I’ve been saying for awhile now that falling government revenue and rising faculty salary expectations have made a really knock-down drag-em-out faculty strike somewhere in Canada – the kind that knocks out an entire semester – almost inevitable. The one that started Monday at Nova Scotia’s St. Francis Xavier University may not last that long, but boy does it look ugly.
Basically, the dispute appears to be as follows: Management is offering somewhere between a 6 and 7% salary increase over four years, but wants some kind of right to eliminate programs, based on financial exigency. The union is asking for something in the region of a 10-11% increase over four years, plus benefits enhancements, and wants management to jump off a cliff when it comes to financial exigency.

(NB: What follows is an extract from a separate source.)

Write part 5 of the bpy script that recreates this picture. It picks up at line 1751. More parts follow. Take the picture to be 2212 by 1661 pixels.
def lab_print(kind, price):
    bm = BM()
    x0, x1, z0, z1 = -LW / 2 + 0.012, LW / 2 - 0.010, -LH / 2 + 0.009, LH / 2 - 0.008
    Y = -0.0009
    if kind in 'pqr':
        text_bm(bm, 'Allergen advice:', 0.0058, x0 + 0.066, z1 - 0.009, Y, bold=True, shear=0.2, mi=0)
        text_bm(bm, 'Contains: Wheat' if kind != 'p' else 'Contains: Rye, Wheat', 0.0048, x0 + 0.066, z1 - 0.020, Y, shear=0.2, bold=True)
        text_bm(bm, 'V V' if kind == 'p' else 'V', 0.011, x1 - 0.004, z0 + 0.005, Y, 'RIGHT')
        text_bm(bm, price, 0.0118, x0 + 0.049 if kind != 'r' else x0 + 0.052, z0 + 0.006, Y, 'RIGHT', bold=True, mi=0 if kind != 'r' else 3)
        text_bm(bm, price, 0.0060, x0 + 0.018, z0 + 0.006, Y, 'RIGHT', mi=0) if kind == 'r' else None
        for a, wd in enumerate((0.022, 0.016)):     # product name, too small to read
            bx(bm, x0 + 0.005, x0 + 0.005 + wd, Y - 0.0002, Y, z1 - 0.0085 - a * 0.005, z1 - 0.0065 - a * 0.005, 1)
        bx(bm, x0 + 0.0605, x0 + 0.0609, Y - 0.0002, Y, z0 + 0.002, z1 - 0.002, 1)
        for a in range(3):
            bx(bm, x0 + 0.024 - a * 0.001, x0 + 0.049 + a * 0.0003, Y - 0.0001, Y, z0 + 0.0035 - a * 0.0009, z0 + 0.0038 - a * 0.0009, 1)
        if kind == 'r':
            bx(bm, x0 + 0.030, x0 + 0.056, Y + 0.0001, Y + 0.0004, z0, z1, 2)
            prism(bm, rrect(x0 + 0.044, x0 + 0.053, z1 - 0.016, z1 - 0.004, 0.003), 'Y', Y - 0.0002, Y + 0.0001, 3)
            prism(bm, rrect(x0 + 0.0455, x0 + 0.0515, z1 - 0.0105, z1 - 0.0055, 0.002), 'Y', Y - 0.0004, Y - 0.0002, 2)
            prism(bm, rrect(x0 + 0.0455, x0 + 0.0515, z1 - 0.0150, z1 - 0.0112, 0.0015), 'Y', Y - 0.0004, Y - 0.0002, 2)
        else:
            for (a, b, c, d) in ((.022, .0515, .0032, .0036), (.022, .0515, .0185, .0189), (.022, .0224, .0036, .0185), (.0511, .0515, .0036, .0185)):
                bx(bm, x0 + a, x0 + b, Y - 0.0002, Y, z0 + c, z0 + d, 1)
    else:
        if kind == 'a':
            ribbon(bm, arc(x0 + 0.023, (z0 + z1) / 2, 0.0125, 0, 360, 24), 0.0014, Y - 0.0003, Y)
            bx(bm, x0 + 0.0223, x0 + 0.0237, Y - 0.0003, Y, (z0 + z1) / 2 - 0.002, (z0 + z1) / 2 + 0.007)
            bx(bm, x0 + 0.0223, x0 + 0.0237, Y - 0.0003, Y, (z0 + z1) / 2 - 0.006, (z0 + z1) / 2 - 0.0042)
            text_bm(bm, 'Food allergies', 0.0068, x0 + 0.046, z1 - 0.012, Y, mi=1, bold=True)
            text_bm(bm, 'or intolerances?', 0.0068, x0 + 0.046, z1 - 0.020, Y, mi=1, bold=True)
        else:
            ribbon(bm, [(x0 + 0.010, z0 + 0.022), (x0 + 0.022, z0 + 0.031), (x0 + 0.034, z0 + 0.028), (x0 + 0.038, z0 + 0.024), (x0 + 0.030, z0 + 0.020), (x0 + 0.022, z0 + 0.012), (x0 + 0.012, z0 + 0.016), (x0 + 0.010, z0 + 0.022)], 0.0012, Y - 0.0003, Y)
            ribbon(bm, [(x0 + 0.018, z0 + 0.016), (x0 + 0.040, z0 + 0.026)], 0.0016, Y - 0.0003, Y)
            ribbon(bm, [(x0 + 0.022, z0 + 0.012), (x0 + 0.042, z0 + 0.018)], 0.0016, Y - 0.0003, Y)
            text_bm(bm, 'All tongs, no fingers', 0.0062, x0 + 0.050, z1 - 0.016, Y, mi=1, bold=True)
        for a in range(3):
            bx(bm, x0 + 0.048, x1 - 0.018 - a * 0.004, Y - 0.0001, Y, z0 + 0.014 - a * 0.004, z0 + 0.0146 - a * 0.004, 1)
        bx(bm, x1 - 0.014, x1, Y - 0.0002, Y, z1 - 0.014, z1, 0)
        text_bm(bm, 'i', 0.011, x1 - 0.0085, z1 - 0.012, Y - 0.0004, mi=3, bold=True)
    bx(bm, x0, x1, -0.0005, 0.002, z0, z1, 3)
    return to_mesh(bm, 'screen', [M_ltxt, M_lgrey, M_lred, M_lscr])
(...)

The union demands aren’t unreasonable in principle (assistant profs at X are paid well below the regional average, though the more senior ones do fine), but Nova Scotia universities are getting hit with both grant cuts and tuition caps these days, and revenue is down as a result. Personally, I’m amazed the university is even able to offer 6%, and one suspects they can only afford this because they expect to cut faculty positions either by attrition, or through using some type of exigency clause. This would explain why the union isn’t biting on the exigency clause; it would also suggest that the two sides are significantly further apart than the $3 million figure the university is putting out in the press.
The union seems to be trying to turn this into a fight about governance. They keeping pointing to “unnecessary” capital projects gone bad, implying that, but for cost overruns, money for salaries would be plentiful (even though they presumably know that capital and operating budgets are separate). There also seems to be some personal animus towards President Sean Riley, which I suppose is par for the course if you’re a President somewhere for 16 years; still, it’s not going to make a settlement any easier. As I say, it seems nasty.
Here’s a proposal: given the state of public finance in Nova Scotia, the entire burden of this settlement is going to fall on students: either they’re going to get charged more, or they’ll receive fewer services in order to pay for the final deal. So, why not let the union make its case directly to students? Why not require the union to be explicit about the necessary fee hikes and service cuts that would be needed in order to pay profs what they want? Then let the students vote up or down on the whole thing.
Hey, it’s their money. If they want to trade shorter library hours and higher fees to keep profs happy, let them do so.